In her blog reflecting on relationships through the years, Adventist author Heather Thompson Day wrote: “To the boys in my sixth-grade class: You made a list of the prettiest girls in the classroom almost weekly and posted it on the girls’ bathroom door. I would have given anything if just once I could have seen my name ranked first on that list. I never did. There were days I was terrified to go to school. I was scared to see that dreaded list and where my name would fall. You taught all us girls a lesson I wish I could have forgotten: that boys want girls to be pretty. I spent a great deal of my time focusing my energy in the wrong places because of that stupid list. I didn’t care if I was smart, I didn’t care if I was funny, I didn’t care if I had a talent; I just wanted the boys to think I was pretty. Thank you for encouraging me to waste so much of my youth sizing up all the other girls in the room.”

Does the pain end in childhood? A few weeks ago in the student newspaper of Southern Adventist University, a student named Paige Burnett wrote about dressing up as a Hershey’s kiss for a fall festival. She wore pigtails, painted on freckles and rosy cheeks, and held a big cardboard sign that innocently read “Give a ticket, get a kiss” as she handed out chocolate kisses.

Paige wrote how disappointed she was to receive crude comments from college guys throughout the day. “A group of guys approached me,” she wrote, “and asked if it was a real kiss. I laughed at their question and told them that it was just candy. ‘And I’m engaged,’ I added. ‘So?’ one young man said to me. I was taken aback. ‘So?’ All I could do was just stare at him. . . . I got other comments from several other guys, such as ‘Too bad,’ or ‘You wish it was real.’ I felt like something to be used rather than something to be loved and respected.”

Boys and men, in case you don’t realize it, you possess the power to devastate the girls and women in your life, reducing them to mere objects.

Long ago the fabled Knight’s Code of Chivalry called men to much more than opening doors for women. All knights were to protect those who could not protect themselves, such as widows, children, and elderly. True knights possessed both physical strength and mental discipline, and were expected to use their power to lift up the weak and defenseless. They vowed to be loyal, generous, of noble bearing, to tell the truth at all times, and to always respect the honor of women.

Is there a generation of men out there ready to honor women for the beautiful people they are outside and inside? Which of you guys in grade school, middle school, high school, and college will take a stand for your female classmates?
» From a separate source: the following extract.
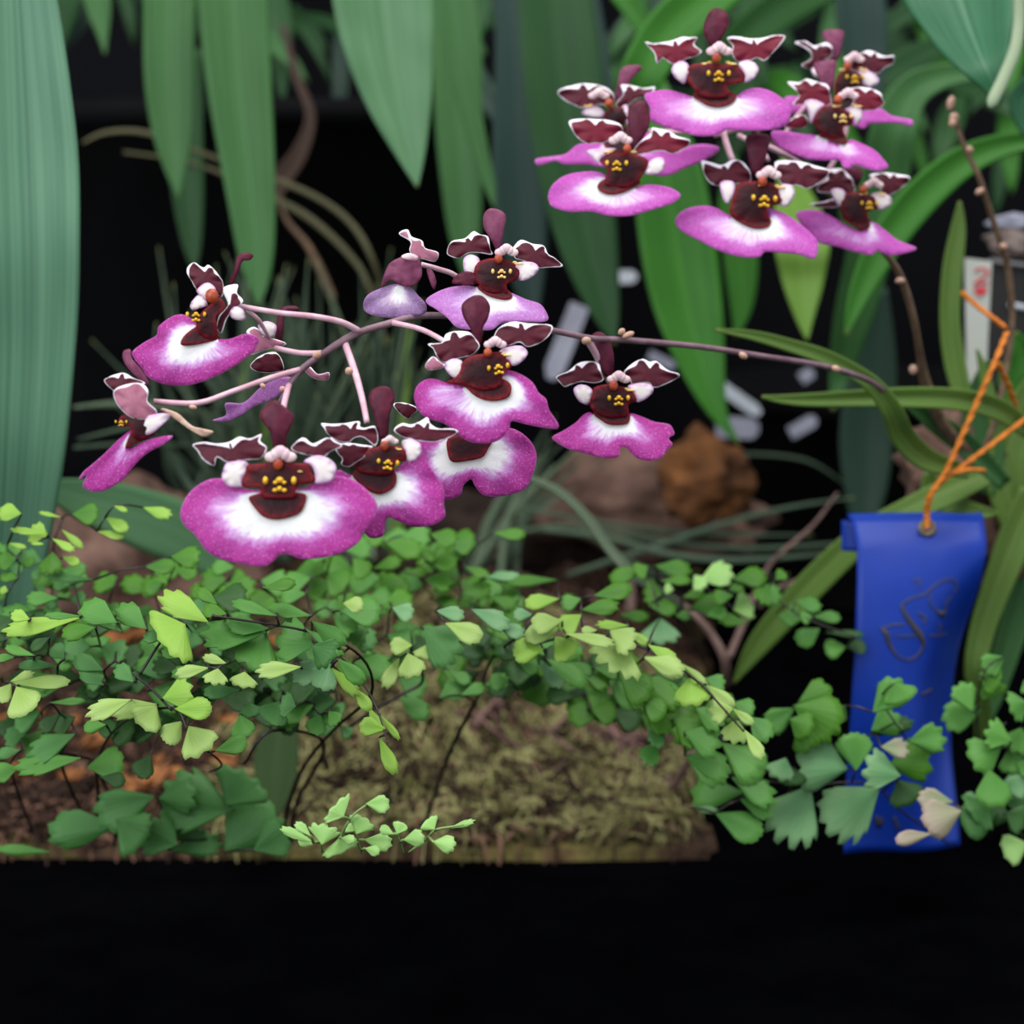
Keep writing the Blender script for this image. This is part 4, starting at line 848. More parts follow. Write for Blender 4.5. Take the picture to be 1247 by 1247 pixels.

Which of you guys in the workplace, in the sporting arena, in your own home, will model true integrity to other guys who look to you?

Which of you girls and women will give the guys in your life the best gifts you could possibly give—a rejection of superficialities, a refusal to compromise, and a commitment to that timeless biblical mantra: modest is hottest.

It’s time for a bold new generation, not merely of knights and princesses, but of males and females created in the image of God, and acting like it.